A flamboyant Palestinian guerrilla leader who headed Israel's moswanted list as a reputed mastermind behind the 1972 Munich Olympics attack was assassinated yesterday by a remote-control bomb that exploded as he pulled away from his Beirut home, the guerrilla command announced.

Ali Hassan Salameh, a cocky commando with an affection for cowboystyle pistols and beautiful women, was Yasser Arafat's security chief and one of his top operatives.

His killing removes from the guerrilla movement one of its most powerful and effective captains in the shadowy underground struggle between Palestinian terrorists and Israeli special services.

Salameh, known as Abu Hassan, was chief of Arafat's Fatah "Special Operations" unit and was personally close to the over-all guerrilla leader. The elusive commando had escaped a documented Israeli assassination attempt in Europe in 1973 and was reported -- falsely -- by Western intelligence sources in 1976 to have been "reduced to a vegetable" by an Israeli hit team in southern Lebanon.

Abu Hassan, 36, scion of a prominent Palestinian family, reacted with a mixture of anger and laughter when roused from bed one morning by reporters checking that story.

But there was a feeling among observers that the commando leader nevertheless had long been living on borrowed time because of his role in the Munich tragedy, in which 11 Israeli athletes and five Palestinian terrorists were killed, and in continuing attempts by Arafat's guerrillas to strike at Israeli targets inside and outside the country.

There was no concrete indication who set the powerful bomb that went off in a parked car in western Beirut as Abu Hassan's station wagon came along side.

In all, eight persons -- Abu Hassan, four Palestinian bodyguards and three Lebanese passers-by -- were killed, according to an announcement from the Palestine Liberation Organization.

A communique from Fatah, the largest and most powerful PLO guerrilla group, blamed "Israeli intelligence and their allies."

An official of Wafa, the PLO news agency, told United Press International: "Whoever planted that bomb wanted to kill a lot of people. It went off about 4 o'clock and there is always a traffic jam at that place at that time of afternoon. And the Israelis still hold Abu Hassan responsible for Munich in their propaganda."

Other conceivable organizers of the assassination, analysts pointed out, included the Lebanese Christian militias, determined to reduce the Palestinian guerrilla presence in Lebanon, and rival factions within the Palestinian movement.

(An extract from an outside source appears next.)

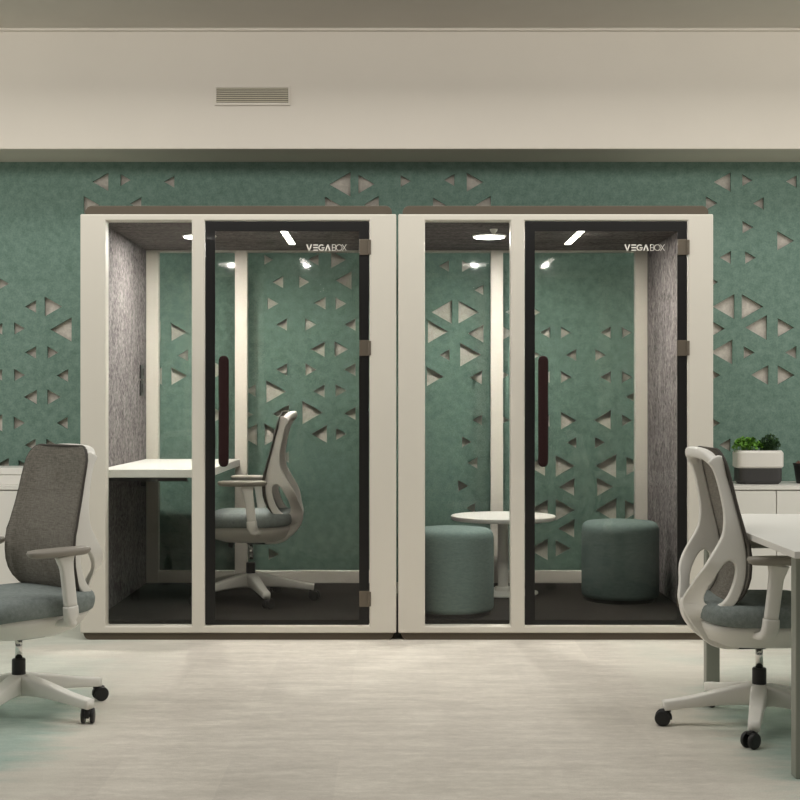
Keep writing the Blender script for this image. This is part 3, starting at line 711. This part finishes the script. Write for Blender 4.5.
def foliage(x0, x1, z0, z1, d, n, size, m, nm, cupped=0.35):
    bm = bmesh.new()
    for i in range(n):
        th = random.uniform(0, 2*PI); rr = math.sqrt(random.random())
        cxx = (x0+x1)/2+(x1-x0)/2*rr*math.cos(th); cyy = d*rr*math.sin(th)
        zt = z0+(z1-z0)*math.sqrt(max(0, 1-rr*rr*0.8))*random.uniform(0.35, 1)
        s_ = size*random.uniform(0.7, 1.25)
        R_ = Matrix.Rotation(random.uniform(0, 2*PI), 3, 'Z') @ Matrix.Rotation(random.uniform(-0.2, 1.1), 3, 'Y')
        c = Vector((cxx, cyy, zt)); vs = []
        N = 8
        cv = bm.verts.new(c+R_ @ Vector((0, 0, -s_*cupped)))
        for j in range(N):
            q = 2*PI*j/N; r_ = s_*(1+0.18*math.sin(3*q+i))
            vs.append(bm.verts.new(c+R_ @ Vector((r_*math.cos(q), 0.75*r_*math.sin(q), random.uniform(-0.15, 0.15)*s_))))
        for j in range(N): bm.faces.new((cv, vs[j], vs[(j+1) % N]))
        if i % 3 == 0:
            cyl(bm, (cxx*0.9+(x0+x1)*0.05, cyy*0.7, z0-0.012), (cxx, cyy, zt-s_*cupped), 0.0012, n=5)
    return link(nm, bm, m, t)
foliage(-0.150, 0.030, 0.205, 0.290, 0.075, 240, 0.0135, M['leaf'], 'herb_foliage')['label'] = 'bright green rounded leaves'
foliage(0.010, 0.135, 0.205, 0.305, 0.070, 420, 0.0075, M['leafd'], 'herb_foliage')['label'] = 'dark green fine leaves'
# small pot
t = empty('small_pot', (P(808, 482, 8.25).x, 8.25, CZ), 'small black tapered pot with brown succulent at the right edge', 'plant pot')
bm = bmesh.new(); lathe(bm, [(0.066, 0), (0.070, 0.004), (0.086, 0.112), (0.090, 0.114), (0.090, 0.124), (0.082, 0.124), (0.078, 0.108)], n=40); link('pot', bm, M['black'], t, smooth=False)
bm = bmesh.new(); lathe(bm, [(0.076, 0.106), (0.076, 0.114)], n=30); link('soil', bm, M['soil'], t)
bm = bmesh.new()
for i in range(60):
    th = random.uniform(0, 2*PI); rr = 0.066*math.sqrt(random.random()); zt = 0.12+0.028*(1-(rr/0.07)**2)+random.uniform(-0.004, 0.006)
    c = Vector((rr*math.cos(th), rr*math.sin(th), 0.112)); tip = Vector((1.15*rr*math.cos(th), 1.15*rr*math.sin(th), zt))
    cyl(bm, c, tip, 0.007, 0.002, n=7)
link('succulent', bm, M['succ'], t, smooth=True)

These factions hope to undercut Arafat's leadership, considered moderate within the spectrum of Palestinian commando groups.

It was the Israelis, however, who had the most reason to hate Abu Hassan. Aside from his reputation as the operations chief at Munich, his "Special Operations" unit is known to concentrate much of its energy on terror strikes in Israel such as the bombs that frequently explode in markets at Jerusalem and other cities in Israel and Israeli-occupied territories.

According to "The Hit Team," a book drawn mostly from testimony in Norwegian counts, it was Abu Hassan whom a special Israeli assassination squad thought it was killing when a Moroccan waiter resembling him was gunned down in July 1973 in the central Norwegian city of Lillehammer.

A Norwegian court sentenced five Israelis to jail terms ranging from 5 1/2 years to one year in connection with that killing.

Despite the risks, Abu Hassan seemed to relish his role. As commander of Arafat's personal bodyguards during the height of the Lebanese civil war, he frequently roamed the streets of Beirut during the night packing a long revolver and surrounded by his own set of bodyguards carrying AK47 assault rifles.

During one point in the war, he became the Palestinians' chief negotiator, crossing battle lines into Christian-held territory to talk with rightist militia commanders over the release of civilians from the besieged Palestinian refugee camp Tal Zaatar.

Reporters covering the war in the wild west atmosphere of Beirut found him a valuable friend. One American correspondent, frightened at the prospect of a trip to the airport through combat areas, telephoned for help and Abu Hassan personally escorted him to his flight out of the country.

At the same time, his name generated fear among the many guerrillas accused of using the wartime chaos for robbery and plunder, because he also was held of Arafat's internal security forces known more for ruthlessness than due process.

Palestinian guerrillas reveled in telling of what they said was Abu Hassan's role in the international uproar that exploded over the arrest and subsequent release of Palestinian commando Abu Daoud by France in January 1977.

Not only was Abu Hassan the real commander of Munich -- the charge against Abu Daoud -- but he also was in Paris at the time with the former Miss Universe, Georgina Rizk, who later became his wife, they said.